Managing Restore Points in Windows 7
- Upon Checking, a Big Surprise Is Possible
- Managing Restore Point Space in Windows 7 Through the GUI
- Managing Restore Point Space at the Command Line
Among its many and varied system protection capabilities, Windows 7 makes restore points of the drives under its management. At a minimum, this means a new restore point is captured no less than every 7 days by default. Under normal operating conditions, with occasional Windows Updates, driver updates, software installs, and so forth, users may generate as many as half-a-dozen restore points in an average week.
If you use a disk inspection tool like the excellent (and free) WinDirStat, you can instruct the program to show you how much disk space is going to what is known in Windows-speak as the Volume Shadow Copy Service (usually abbreviated as VSS, for Volume Shadow Service).
Figure 1 shows the "Unknown" file block (which is how restore points appear in WinDirStat once you check the check box in the Options menu labeled "Show Unknown").
Figure 1 On my test system, restore points currently occupy 3.3 GB of disk space.
Upon Checking, a Big Surprise Is Possible
I first became aware of this hidden form of disk consumption back in 2006, right after I installed my first great big 500 GB hard disk. In checking free space for the drive right after OS installation and initial setup, I was surprised to see a 69 GB discrepancy between how much space I thought I should have free (the difference between total available space and space actually consumed for visible files on the hard disk).
It turns out that Vista reserves 15 percent of a hard disk's capacity for restore points and Volume Shadow Copy items by default, and that's exactly where the missing space had gone, thanks to my migration of a huge collection of music files from an older system drive to the current one.
After some research, this work led me to WinDirStat, which showed me that the space was being consumed at Vista's direction, and helped me figure out what role it served in protecting my system. I just happened to create a perfect set of conditions in which the entire amount of space that gets allocated for shadow copies was actually consumed. In most cases, the actual space consumed will be less than the maximum amount of space reserved for restore points and other shadow copy items.
If you upgrade a system from Windows Vista to Windows 7, it will not resize the space allocated for shadow copies. Thus, even though Windows 7 consumes only 5 percent of disk space for shadow copy items by default, the drive to which the upgrade is applied will continue to allocate 15 percent of available space for such uses.
When Does It Make Sense to Alter Shadow Copy Space Allocations?
As described, when a Vista system disk is upgraded to Windows 7, it makes sense to readjust volume shadow copy space allocation. Also, whenever you plan to migrate from a larger drive to a smaller one by copying a drive image from source to target, you'll want to adjust the volume shadow space allocation in advance of that move. Though you can do it after the fact, why copy gigabytes of restore points and other volume shadow items from the old drive to a new one, only to delete them sometime soon thereafter?
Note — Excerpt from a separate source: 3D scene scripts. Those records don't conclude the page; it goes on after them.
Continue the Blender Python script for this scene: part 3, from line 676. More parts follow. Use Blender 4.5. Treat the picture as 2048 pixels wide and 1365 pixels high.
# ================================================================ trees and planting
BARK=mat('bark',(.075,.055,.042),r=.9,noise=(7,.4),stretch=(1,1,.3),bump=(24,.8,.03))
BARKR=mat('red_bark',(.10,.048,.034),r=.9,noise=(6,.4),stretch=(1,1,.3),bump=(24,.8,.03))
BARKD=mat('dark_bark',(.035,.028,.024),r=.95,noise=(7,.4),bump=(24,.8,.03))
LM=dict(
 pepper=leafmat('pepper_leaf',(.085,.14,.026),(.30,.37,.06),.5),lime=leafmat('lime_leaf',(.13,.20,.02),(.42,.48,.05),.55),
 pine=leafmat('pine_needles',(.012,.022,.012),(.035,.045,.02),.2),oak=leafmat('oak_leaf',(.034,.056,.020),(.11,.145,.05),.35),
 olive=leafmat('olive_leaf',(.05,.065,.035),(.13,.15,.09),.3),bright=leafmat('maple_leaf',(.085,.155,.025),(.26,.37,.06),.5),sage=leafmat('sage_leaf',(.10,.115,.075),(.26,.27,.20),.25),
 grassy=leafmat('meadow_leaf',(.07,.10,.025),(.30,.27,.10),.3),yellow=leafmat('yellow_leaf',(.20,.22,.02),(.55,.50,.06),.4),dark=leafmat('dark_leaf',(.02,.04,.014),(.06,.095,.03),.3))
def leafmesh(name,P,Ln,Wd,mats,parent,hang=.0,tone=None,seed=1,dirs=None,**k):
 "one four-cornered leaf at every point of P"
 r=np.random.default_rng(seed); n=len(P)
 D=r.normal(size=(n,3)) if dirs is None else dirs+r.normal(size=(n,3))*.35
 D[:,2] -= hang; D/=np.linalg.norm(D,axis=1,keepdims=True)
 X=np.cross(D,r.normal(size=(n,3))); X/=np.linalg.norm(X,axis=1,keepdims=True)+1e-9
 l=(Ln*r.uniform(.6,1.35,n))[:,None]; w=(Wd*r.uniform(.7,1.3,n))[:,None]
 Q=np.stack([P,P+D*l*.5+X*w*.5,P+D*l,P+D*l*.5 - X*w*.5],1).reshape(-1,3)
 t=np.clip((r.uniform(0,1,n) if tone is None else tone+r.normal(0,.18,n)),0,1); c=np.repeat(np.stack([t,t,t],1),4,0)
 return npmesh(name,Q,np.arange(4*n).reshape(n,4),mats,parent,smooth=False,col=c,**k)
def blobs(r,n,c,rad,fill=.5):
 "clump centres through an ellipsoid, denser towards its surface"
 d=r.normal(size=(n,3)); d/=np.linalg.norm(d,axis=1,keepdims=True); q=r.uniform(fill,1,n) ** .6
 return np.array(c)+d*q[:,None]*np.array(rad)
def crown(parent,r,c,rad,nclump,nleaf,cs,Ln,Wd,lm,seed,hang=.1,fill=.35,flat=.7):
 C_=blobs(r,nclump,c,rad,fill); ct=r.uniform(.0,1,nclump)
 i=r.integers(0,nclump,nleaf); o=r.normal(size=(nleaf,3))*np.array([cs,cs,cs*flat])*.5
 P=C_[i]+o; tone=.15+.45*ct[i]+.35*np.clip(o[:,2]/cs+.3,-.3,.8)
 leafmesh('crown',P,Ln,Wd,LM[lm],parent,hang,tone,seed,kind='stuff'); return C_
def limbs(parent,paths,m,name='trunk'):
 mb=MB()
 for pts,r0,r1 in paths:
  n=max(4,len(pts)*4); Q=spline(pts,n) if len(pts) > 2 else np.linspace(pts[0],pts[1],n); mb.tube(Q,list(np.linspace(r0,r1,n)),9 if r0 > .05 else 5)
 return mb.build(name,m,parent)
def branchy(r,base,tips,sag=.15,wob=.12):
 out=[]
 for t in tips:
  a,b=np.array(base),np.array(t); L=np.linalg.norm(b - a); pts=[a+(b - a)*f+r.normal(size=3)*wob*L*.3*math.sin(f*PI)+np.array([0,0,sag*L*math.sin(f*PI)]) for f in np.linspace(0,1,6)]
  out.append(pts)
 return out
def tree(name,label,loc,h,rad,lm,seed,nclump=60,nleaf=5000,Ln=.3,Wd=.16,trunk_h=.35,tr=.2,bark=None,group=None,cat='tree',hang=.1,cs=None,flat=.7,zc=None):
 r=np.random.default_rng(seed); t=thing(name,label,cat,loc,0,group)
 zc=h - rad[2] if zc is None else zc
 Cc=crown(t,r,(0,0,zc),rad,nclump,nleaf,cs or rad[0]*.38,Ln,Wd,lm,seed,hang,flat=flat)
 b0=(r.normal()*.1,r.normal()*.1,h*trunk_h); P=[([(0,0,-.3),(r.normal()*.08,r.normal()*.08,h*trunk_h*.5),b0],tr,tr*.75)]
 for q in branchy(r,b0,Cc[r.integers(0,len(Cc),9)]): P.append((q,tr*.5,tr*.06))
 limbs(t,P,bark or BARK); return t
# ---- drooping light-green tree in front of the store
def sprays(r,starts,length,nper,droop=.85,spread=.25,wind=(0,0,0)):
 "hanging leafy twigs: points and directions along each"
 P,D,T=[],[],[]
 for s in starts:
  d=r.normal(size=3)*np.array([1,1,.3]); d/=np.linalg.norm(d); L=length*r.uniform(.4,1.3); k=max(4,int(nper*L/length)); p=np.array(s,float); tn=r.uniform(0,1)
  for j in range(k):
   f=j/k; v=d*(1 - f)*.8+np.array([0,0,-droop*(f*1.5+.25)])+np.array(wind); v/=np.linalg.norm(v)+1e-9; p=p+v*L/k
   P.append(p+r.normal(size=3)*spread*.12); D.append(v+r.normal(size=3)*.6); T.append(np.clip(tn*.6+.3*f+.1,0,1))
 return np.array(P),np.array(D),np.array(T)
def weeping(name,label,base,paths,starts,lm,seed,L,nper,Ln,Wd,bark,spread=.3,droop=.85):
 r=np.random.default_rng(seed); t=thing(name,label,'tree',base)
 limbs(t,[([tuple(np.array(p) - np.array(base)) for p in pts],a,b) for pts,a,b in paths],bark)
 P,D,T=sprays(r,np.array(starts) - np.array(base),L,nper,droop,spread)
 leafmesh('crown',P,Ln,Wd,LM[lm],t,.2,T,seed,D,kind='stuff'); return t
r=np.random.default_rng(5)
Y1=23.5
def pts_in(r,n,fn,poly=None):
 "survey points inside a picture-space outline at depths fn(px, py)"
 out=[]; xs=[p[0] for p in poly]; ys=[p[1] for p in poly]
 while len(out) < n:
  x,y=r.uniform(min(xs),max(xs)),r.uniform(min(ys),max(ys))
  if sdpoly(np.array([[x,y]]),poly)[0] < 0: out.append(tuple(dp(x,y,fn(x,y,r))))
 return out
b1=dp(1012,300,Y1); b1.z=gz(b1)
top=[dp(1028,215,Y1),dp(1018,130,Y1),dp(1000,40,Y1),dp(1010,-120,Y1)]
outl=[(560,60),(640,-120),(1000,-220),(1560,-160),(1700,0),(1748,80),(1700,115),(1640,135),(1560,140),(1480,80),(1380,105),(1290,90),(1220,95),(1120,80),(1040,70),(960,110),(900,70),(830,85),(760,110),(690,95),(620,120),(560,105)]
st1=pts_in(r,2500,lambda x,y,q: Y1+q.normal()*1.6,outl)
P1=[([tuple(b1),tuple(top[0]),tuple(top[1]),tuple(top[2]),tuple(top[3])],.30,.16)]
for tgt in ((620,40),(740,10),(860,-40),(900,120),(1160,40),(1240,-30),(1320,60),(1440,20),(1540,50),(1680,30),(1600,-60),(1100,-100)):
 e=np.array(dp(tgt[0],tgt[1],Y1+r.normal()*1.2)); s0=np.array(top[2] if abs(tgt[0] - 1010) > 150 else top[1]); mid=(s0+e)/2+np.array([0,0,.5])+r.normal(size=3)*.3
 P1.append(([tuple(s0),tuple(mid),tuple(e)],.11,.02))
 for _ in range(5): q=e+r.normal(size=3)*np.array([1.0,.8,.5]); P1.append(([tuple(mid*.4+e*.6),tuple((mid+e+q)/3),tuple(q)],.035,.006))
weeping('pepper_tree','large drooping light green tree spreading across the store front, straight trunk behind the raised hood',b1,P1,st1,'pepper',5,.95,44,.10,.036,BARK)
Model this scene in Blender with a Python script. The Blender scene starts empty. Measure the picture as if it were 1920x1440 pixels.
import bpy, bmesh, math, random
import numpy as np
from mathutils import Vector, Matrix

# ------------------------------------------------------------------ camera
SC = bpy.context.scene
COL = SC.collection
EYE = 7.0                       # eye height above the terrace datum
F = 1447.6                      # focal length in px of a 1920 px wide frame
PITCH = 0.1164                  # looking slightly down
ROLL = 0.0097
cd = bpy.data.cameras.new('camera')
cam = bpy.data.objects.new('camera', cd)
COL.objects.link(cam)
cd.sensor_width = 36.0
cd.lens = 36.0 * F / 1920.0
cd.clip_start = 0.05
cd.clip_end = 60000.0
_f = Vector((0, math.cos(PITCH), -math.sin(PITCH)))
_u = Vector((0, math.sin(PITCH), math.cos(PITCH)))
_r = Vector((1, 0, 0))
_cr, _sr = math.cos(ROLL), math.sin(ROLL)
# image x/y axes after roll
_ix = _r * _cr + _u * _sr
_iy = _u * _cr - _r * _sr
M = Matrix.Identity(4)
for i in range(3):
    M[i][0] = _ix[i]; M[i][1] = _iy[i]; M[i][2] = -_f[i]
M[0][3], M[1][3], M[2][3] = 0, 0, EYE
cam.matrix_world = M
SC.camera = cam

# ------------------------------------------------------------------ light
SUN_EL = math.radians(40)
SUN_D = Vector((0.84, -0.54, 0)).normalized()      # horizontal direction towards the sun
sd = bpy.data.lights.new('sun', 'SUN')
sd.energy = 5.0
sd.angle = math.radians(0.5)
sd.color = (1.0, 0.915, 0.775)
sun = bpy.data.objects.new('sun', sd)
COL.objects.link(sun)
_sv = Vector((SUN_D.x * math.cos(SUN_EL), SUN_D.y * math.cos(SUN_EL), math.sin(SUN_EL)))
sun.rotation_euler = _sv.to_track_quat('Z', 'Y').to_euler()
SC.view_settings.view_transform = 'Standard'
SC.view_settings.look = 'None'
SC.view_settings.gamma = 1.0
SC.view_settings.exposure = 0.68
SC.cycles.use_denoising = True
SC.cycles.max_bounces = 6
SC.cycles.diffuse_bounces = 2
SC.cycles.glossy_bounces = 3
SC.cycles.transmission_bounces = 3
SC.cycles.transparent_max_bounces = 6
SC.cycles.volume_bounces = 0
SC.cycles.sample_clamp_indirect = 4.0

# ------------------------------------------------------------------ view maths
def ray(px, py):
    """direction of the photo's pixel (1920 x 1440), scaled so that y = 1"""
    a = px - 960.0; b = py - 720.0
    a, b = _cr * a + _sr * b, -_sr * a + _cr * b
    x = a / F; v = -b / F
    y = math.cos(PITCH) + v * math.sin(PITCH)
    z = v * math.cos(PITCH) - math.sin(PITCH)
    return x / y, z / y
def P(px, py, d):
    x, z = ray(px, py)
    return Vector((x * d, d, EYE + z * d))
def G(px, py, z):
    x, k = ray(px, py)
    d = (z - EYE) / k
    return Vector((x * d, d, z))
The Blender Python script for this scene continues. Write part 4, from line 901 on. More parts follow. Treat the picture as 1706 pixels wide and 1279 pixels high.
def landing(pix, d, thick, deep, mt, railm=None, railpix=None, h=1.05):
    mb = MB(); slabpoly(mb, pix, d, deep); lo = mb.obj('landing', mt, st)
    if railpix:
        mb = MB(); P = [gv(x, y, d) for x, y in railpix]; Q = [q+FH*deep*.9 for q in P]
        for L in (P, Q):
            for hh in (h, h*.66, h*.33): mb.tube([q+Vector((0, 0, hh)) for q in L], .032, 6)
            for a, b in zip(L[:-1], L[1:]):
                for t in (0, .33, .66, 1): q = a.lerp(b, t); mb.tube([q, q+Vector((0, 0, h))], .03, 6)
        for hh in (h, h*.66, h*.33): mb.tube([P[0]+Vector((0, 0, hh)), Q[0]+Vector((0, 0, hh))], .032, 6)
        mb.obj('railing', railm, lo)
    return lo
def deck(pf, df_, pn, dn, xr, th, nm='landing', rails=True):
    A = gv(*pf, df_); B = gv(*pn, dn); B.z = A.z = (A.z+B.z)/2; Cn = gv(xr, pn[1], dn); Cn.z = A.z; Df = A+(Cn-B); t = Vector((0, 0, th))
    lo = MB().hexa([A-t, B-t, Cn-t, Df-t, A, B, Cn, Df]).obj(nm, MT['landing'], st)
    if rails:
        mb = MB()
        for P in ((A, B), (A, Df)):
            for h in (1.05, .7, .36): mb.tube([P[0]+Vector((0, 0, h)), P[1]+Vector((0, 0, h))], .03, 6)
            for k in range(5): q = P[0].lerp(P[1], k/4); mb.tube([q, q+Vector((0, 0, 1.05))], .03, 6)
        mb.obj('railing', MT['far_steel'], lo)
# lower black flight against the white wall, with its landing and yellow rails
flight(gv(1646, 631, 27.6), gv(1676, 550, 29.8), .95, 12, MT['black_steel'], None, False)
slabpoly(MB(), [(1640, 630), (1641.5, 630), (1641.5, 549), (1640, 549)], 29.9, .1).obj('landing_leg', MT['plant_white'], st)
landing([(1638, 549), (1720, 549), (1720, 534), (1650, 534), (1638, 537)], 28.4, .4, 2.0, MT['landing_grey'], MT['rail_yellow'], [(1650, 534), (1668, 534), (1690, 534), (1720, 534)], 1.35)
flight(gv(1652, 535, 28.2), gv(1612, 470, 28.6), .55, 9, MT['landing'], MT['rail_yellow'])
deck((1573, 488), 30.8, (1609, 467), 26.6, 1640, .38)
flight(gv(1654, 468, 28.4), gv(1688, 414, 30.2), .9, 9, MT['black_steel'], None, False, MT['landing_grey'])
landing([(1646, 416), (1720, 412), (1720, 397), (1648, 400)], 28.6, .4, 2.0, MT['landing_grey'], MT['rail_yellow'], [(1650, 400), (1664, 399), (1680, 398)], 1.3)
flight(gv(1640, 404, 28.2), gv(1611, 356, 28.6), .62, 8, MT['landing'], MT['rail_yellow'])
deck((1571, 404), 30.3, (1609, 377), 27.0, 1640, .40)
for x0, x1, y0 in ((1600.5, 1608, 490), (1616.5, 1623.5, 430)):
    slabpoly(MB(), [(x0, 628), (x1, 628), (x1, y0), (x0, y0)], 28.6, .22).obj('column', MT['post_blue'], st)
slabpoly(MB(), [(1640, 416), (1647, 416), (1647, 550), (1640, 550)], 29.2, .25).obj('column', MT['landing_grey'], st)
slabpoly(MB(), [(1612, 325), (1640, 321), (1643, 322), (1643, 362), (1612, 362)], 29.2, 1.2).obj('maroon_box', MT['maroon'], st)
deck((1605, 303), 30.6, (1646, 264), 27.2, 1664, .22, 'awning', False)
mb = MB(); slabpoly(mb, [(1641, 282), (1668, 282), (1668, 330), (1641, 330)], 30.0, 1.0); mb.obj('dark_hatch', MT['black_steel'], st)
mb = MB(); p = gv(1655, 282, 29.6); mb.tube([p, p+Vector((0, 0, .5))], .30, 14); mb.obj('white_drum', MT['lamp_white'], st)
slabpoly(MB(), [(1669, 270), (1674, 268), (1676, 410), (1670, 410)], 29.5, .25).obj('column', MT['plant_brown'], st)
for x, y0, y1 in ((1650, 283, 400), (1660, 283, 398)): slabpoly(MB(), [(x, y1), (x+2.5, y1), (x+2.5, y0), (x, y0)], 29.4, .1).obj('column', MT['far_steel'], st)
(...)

On the other hand, any time you either want or need more free space on a system drive for any reason, you can trim your volume shadow space allocation as a quick and easy way to reduce the space that files already occupy on that drive. It is a trade-off, though, because you don't want to find yourself in the situation of needing a restore point that is no longer available with no other recourse. That's why I recommend making an image backup of your system drive before you start whittling away at volume shadow space allocations.